[START DATA SECTION]

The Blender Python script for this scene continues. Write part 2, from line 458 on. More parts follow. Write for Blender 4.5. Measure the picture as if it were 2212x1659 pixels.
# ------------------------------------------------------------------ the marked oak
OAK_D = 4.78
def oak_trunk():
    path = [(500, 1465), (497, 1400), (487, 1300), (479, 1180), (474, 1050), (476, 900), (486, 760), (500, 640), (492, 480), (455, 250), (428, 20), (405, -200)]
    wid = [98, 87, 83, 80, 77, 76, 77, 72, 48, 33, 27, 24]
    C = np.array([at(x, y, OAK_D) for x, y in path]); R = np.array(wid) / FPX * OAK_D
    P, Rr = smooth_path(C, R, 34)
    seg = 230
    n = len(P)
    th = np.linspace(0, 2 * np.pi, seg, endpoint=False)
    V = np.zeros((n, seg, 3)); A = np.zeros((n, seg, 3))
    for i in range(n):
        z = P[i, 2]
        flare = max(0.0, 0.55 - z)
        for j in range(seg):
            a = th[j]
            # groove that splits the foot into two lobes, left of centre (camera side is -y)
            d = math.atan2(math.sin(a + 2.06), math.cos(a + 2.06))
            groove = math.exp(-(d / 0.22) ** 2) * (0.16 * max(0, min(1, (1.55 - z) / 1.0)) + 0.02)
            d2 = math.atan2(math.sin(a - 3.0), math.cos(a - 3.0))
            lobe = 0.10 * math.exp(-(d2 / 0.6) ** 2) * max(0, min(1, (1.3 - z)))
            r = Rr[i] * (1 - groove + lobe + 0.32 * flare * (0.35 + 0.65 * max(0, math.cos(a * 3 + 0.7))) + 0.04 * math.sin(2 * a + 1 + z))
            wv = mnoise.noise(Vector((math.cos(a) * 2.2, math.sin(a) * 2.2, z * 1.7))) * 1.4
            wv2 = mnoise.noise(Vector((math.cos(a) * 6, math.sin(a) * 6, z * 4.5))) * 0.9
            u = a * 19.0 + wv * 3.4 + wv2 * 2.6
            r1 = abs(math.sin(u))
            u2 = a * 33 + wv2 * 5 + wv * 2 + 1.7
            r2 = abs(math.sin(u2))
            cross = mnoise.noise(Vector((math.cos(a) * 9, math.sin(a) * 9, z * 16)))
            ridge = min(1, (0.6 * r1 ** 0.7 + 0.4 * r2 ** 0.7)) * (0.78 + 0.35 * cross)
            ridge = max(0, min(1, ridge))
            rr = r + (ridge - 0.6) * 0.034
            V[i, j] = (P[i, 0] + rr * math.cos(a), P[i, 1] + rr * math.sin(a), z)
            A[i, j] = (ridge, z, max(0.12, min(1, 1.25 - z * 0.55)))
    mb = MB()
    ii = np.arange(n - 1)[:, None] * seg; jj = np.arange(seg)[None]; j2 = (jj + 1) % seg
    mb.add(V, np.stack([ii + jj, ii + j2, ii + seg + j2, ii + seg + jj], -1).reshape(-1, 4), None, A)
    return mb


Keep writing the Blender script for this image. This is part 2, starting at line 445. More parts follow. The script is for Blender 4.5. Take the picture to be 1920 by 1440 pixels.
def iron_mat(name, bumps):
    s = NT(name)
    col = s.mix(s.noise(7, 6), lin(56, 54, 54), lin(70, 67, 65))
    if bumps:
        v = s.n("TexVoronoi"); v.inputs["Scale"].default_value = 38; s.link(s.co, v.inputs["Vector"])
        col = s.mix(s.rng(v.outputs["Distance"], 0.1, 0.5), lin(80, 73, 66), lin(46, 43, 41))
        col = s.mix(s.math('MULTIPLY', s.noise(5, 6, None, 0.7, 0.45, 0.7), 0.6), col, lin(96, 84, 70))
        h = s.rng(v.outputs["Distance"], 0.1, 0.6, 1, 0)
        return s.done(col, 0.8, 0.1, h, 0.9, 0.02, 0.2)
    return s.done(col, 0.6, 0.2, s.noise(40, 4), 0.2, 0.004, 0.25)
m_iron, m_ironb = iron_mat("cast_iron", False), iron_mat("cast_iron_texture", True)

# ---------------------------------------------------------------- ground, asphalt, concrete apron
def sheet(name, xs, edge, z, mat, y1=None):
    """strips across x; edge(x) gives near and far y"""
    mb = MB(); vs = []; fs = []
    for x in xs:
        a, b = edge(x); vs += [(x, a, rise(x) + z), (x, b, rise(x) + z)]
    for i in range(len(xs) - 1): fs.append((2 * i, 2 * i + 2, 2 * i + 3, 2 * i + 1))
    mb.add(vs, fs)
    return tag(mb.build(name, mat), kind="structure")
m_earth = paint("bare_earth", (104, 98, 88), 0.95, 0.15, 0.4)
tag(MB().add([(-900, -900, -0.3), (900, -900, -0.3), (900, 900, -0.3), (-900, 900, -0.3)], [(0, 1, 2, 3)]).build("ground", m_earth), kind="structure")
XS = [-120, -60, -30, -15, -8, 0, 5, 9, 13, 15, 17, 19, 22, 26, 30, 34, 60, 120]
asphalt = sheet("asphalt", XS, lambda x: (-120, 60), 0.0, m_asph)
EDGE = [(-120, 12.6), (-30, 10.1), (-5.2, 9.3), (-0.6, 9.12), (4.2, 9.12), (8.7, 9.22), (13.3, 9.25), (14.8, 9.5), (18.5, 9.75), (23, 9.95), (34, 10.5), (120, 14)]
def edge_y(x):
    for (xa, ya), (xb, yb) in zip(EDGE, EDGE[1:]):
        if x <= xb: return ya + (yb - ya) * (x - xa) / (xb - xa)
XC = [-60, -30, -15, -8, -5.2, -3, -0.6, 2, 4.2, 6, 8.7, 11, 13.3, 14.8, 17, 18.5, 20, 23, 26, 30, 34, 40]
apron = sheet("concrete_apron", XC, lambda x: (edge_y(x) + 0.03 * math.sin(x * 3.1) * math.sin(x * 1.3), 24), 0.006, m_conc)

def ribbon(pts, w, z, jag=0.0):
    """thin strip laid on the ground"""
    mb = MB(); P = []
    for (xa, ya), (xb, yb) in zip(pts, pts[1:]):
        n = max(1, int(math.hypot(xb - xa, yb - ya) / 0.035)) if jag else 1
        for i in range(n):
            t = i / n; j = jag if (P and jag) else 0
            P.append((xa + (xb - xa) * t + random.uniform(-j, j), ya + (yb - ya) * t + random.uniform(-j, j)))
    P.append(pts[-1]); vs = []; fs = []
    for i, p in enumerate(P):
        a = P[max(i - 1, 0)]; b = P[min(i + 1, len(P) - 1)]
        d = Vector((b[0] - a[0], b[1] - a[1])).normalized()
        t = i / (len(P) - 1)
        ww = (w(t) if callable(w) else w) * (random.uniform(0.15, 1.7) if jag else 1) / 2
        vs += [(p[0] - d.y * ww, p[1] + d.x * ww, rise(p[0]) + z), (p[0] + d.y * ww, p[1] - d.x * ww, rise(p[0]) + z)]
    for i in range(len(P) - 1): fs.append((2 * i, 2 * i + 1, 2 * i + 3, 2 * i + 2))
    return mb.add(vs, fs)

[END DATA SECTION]

Output all of the data again. Match it exactly.

The Blender Python script for this scene continues. Write part 2, from line 458 on. More parts follow. Write for Blender 4.5. Measure the picture as if it were 2212x1659 pixels.
# ------------------------------------------------------------------ the marked oak
OAK_D = 4.78
def oak_trunk():
    path = [(500, 1465), (497, 1400), (487, 1300), (479, 1180), (474, 1050), (476, 900), (486, 760), (500, 640), (492, 480), (455, 250), (428, 20), (405, -200)]
    wid = [98, 87, 83, 80, 77, 76, 77, 72, 48, 33, 27, 24]
    C = np.array([at(x, y, OAK_D) for x, y in path]); R = np.array(wid) / FPX * OAK_D
    P, Rr = smooth_path(C, R, 34)
    seg = 230
    n = len(P)
    th = np.linspace(0, 2 * np.pi, seg, endpoint=False)
    V = np.zeros((n, seg, 3)); A = np.zeros((n, seg, 3))
    for i in range(n):
        z = P[i, 2]
        flare = max(0.0, 0.55 - z)
        for j in range(seg):
            a = th[j]
            # groove that splits the foot into two lobes, left of centre (camera side is -y)
            d = math.atan2(math.sin(a + 2.06), math.cos(a + 2.06))
            groove = math.exp(-(d / 0.22) ** 2) * (0.16 * max(0, min(1, (1.55 - z) / 1.0)) + 0.02)
            d2 = math.atan2(math.sin(a - 3.0), math.cos(a - 3.0))
            lobe = 0.10 * math.exp(-(d2 / 0.6) ** 2) * max(0, min(1, (1.3 - z)))
            r = Rr[i] * (1 - groove + lobe + 0.32 * flare * (0.35 + 0.65 * max(0, math.cos(a * 3 + 0.7))) + 0.04 * math.sin(2 * a + 1 + z))
            wv = mnoise.noise(Vector((math.cos(a) * 2.2, math.sin(a) * 2.2, z * 1.7))) * 1.4
            wv2 = mnoise.noise(Vector((math.cos(a) * 6, math.sin(a) * 6, z * 4.5))) * 0.9
            u = a * 19.0 + wv * 3.4 + wv2 * 2.6
            r1 = abs(math.sin(u))
            u2 = a * 33 + wv2 * 5 + wv * 2 + 1.7
            r2 = abs(math.sin(u2))
            cross = mnoise.noise(Vector((math.cos(a) * 9, math.sin(a) * 9, z * 16)))
            ridge = min(1, (0.6 * r1 ** 0.7 + 0.4 * r2 ** 0.7)) * (0.78 + 0.35 * cross)
            ridge = max(0, min(1, ridge))
            rr = r + (ridge - 0.6) * 0.034
            V[i, j] = (P[i, 0] + rr * math.cos(a), P[i, 1] + rr * math.sin(a), z)
            A[i, j] = (ridge, z, max(0.12, min(1, 1.25 - z * 0.55)))
    mb = MB()
    ii = np.arange(n - 1)[:, None] * seg; jj = np.arange(seg)[None]; j2 = (jj + 1) % seg
    mb.add(V, np.stack([ii + jj, ii + j2, ii + seg + j2, ii + seg + jj], -1).reshape(-1, 4), None, A)
    return mb


Keep writing the Blender script for this image. This is part 2, starting at line 445. More parts follow. The script is for Blender 4.5. Take the picture to be 1920 by 1440 pixels.
def iron_mat(name, bumps):
    s = NT(name)
    col = s.mix(s.noise(7, 6), lin(56, 54, 54), lin(70, 67, 65))
    if bumps:
        v = s.n("TexVoronoi"); v.inputs["Scale"].default_value = 38; s.link(s.co, v.inputs["Vector"])
        col = s.mix(s.rng(v.outputs["Distance"], 0.1, 0.5), lin(80, 73, 66), lin(46, 43, 41))
        col = s.mix(s.math('MULTIPLY', s.noise(5, 6, None, 0.7, 0.45, 0.7), 0.6), col, lin(96, 84, 70))
        h = s.rng(v.outputs["Distance"], 0.1, 0.6, 1, 0)
        return s.done(col, 0.8, 0.1, h, 0.9, 0.02, 0.2)
    return s.done(col, 0.6, 0.2, s.noise(40, 4), 0.2, 0.004, 0.25)
m_iron, m_ironb = iron_mat("cast_iron", False), iron_mat("cast_iron_texture", True)

# ---------------------------------------------------------------- ground, asphalt, concrete apron
def sheet(name, xs, edge, z, mat, y1=None):
    """strips across x; edge(x) gives near and far y"""
    mb = MB(); vs = []; fs = []
    for x in xs:
        a, b = edge(x); vs += [(x, a, rise(x) + z), (x, b, rise(x) + z)]
    for i in range(len(xs) - 1): fs.append((2 * i, 2 * i + 2, 2 * i + 3, 2 * i + 1))
    mb.add(vs, fs)
    return tag(mb.build(name, mat), kind="structure")
m_earth = paint("bare_earth", (104, 98, 88), 0.95, 0.15, 0.4)
tag(MB().add([(-900, -900, -0.3), (900, -900, -0.3), (900, 900, -0.3), (-900, 900, -0.3)], [(0, 1, 2, 3)]).build("ground", m_earth), kind="structure")
XS = [-120, -60, -30, -15, -8, 0, 5, 9, 13, 15, 17, 19, 22, 26, 30, 34, 60, 120]
asphalt = sheet("asphalt", XS, lambda x: (-120, 60), 0.0, m_asph)
EDGE = [(-120, 12.6), (-30, 10.1), (-5.2, 9.3), (-0.6, 9.12), (4.2, 9.12), (8.7, 9.22), (13.3, 9.25), (14.8, 9.5), (18.5, 9.75), (23, 9.95), (34, 10.5), (120, 14)]
def edge_y(x):
    for (xa, ya), (xb, yb) in zip(EDGE, EDGE[1:]):
        if x <= xb: return ya + (yb - ya) * (x - xa) / (xb - xa)
XC = [-60, -30, -15, -8, -5.2, -3, -0.6, 2, 4.2, 6, 8.7, 11, 13.3, 14.8, 17, 18.5, 20, 23, 26, 30, 34, 40]
apron = sheet("concrete_apron", XC, lambda x: (edge_y(x) + 0.03 * math.sin(x * 3.1) * math.sin(x * 1.3), 24), 0.006, m_conc)

def ribbon(pts, w, z, jag=0.0):
    """thin strip laid on the ground"""
    mb = MB(); P = []
    for (xa, ya), (xb, yb) in zip(pts, pts[1:]):
        n = max(1, int(math.hypot(xb - xa, yb - ya) / 0.035)) if jag else 1
        for i in range(n):
            t = i / n; j = jag if (P and jag) else 0
            P.append((xa + (xb - xa) * t + random.uniform(-j, j), ya + (yb - ya) * t + random.uniform(-j, j)))
    P.append(pts[-1]); vs = []; fs = []
    for i, p in enumerate(P):
        a = P[max(i - 1, 0)]; b = P[min(i + 1, len(P) - 1)]
        d = Vector((b[0] - a[0], b[1] - a[1])).normalized()
        t = i / (len(P) - 1)
        ww = (w(t) if callable(w) else w) * (random.uniform(0.15, 1.7) if jag else 1) / 2
        vs += [(p[0] - d.y * ww, p[1] + d.x * ww, rise(p[0]) + z), (p[0] + d.y * ww, p[1] - d.x * ww, rise(p[0]) + z)]
    for i in range(len(P) - 1): fs.append((2 * i, 2 * i + 1, 2 * i + 3, 2 * i + 2))
    return mb.add(vs, fs)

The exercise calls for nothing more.